*Collected material*
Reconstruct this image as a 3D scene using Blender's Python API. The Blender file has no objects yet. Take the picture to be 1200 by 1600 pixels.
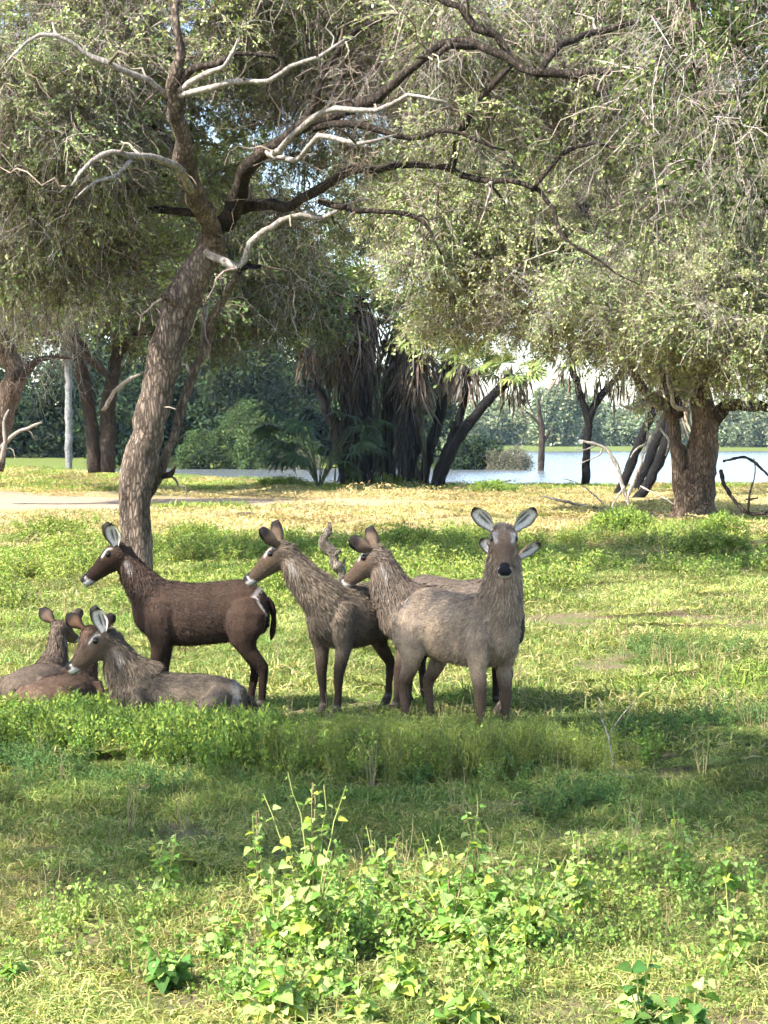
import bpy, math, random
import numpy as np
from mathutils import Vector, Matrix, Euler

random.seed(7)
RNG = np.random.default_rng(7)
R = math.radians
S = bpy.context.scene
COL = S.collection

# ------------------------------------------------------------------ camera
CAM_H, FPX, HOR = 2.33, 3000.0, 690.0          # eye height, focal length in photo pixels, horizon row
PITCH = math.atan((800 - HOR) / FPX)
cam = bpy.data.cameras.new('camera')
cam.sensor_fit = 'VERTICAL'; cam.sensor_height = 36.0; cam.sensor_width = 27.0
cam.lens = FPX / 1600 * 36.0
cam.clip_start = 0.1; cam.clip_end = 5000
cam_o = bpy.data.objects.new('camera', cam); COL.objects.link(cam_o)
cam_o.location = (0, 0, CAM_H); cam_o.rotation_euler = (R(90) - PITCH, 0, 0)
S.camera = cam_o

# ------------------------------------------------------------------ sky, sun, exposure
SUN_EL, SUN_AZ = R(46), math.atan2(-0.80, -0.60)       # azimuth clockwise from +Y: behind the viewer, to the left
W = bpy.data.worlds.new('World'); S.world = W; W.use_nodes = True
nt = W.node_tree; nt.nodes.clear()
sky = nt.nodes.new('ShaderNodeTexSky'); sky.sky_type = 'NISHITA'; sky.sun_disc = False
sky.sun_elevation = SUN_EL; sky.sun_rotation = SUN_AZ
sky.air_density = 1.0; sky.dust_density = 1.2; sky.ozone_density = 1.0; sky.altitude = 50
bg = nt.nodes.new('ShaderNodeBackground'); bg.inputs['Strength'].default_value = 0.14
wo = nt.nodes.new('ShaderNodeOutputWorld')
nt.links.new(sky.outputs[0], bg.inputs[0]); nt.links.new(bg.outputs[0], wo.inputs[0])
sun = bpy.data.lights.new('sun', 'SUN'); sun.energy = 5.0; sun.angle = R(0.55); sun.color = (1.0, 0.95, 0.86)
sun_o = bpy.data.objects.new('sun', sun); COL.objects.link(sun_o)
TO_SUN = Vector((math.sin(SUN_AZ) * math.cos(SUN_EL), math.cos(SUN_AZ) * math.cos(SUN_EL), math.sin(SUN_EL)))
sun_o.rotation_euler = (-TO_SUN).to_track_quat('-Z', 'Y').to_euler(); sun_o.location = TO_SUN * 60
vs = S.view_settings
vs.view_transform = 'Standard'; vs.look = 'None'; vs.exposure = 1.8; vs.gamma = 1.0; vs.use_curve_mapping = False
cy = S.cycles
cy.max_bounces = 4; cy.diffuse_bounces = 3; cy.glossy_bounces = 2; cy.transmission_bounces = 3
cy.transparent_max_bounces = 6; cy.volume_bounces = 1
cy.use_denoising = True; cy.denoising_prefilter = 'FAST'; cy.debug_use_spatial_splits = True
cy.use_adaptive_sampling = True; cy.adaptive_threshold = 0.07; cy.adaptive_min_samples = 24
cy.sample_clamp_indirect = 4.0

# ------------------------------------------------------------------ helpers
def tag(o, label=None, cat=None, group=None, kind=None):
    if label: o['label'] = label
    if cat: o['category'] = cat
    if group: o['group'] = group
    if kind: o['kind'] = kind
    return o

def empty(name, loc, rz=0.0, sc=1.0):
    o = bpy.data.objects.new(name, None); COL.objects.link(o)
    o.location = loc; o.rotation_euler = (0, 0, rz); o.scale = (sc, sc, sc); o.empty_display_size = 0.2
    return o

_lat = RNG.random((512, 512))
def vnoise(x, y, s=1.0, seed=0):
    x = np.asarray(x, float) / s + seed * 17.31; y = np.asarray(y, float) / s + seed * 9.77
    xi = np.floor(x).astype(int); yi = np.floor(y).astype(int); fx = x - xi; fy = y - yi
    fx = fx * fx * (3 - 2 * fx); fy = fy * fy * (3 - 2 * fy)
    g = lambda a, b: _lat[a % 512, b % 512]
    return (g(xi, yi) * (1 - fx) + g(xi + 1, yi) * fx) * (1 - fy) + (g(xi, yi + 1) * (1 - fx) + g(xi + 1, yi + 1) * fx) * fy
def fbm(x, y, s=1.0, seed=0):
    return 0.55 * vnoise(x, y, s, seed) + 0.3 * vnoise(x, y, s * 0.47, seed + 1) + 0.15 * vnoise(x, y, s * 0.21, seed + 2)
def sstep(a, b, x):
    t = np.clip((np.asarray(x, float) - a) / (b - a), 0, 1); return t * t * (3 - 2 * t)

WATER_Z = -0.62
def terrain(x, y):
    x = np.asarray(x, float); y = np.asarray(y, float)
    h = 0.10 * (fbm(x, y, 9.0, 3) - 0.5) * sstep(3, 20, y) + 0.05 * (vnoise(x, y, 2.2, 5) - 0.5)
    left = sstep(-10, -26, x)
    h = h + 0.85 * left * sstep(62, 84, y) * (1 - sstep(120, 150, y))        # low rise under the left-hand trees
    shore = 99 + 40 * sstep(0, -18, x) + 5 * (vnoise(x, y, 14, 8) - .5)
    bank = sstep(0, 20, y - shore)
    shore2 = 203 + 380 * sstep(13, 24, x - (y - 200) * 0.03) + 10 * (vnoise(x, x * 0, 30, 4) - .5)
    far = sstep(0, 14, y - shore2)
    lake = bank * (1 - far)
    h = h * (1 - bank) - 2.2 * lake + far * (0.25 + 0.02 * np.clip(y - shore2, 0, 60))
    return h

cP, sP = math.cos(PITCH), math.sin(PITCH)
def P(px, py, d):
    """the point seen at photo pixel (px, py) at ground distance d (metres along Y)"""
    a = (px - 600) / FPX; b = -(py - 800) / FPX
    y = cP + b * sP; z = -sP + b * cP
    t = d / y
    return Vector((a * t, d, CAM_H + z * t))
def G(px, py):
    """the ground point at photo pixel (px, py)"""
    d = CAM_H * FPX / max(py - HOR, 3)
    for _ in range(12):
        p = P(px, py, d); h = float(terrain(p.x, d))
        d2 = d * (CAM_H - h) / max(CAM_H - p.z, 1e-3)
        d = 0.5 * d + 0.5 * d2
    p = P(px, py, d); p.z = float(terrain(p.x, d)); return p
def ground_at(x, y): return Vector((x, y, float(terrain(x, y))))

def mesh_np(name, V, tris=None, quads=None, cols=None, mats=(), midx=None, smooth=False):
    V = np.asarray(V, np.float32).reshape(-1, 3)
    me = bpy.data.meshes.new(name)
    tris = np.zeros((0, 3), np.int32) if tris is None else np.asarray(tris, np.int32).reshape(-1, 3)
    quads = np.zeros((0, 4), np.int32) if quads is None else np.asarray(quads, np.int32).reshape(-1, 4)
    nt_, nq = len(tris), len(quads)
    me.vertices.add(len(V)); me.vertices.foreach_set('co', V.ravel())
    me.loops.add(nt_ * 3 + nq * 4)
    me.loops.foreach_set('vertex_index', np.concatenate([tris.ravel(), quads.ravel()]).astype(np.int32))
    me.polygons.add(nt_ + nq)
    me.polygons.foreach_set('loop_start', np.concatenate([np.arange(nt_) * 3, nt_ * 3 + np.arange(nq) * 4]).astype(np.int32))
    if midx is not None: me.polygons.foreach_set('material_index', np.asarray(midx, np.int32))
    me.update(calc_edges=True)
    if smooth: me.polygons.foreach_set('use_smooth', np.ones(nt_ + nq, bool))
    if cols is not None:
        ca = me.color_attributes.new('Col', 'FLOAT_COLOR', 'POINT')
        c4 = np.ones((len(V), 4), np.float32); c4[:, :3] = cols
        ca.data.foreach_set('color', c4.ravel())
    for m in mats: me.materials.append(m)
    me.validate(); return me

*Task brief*
Starting at the top of the listing above, reproduce each line up to and including the one with "from mathutils import Vector, Matrix, Euler"; omit the pictures.

*Task result*
Reconstruct this image as a 3D scene using Blender's Python API. The Blender file has no objects yet. Take the picture to be 1200 by 1600 pixels.
import bpy, math, random
import numpy as np
from mathutils import Vector, Matrix, Euler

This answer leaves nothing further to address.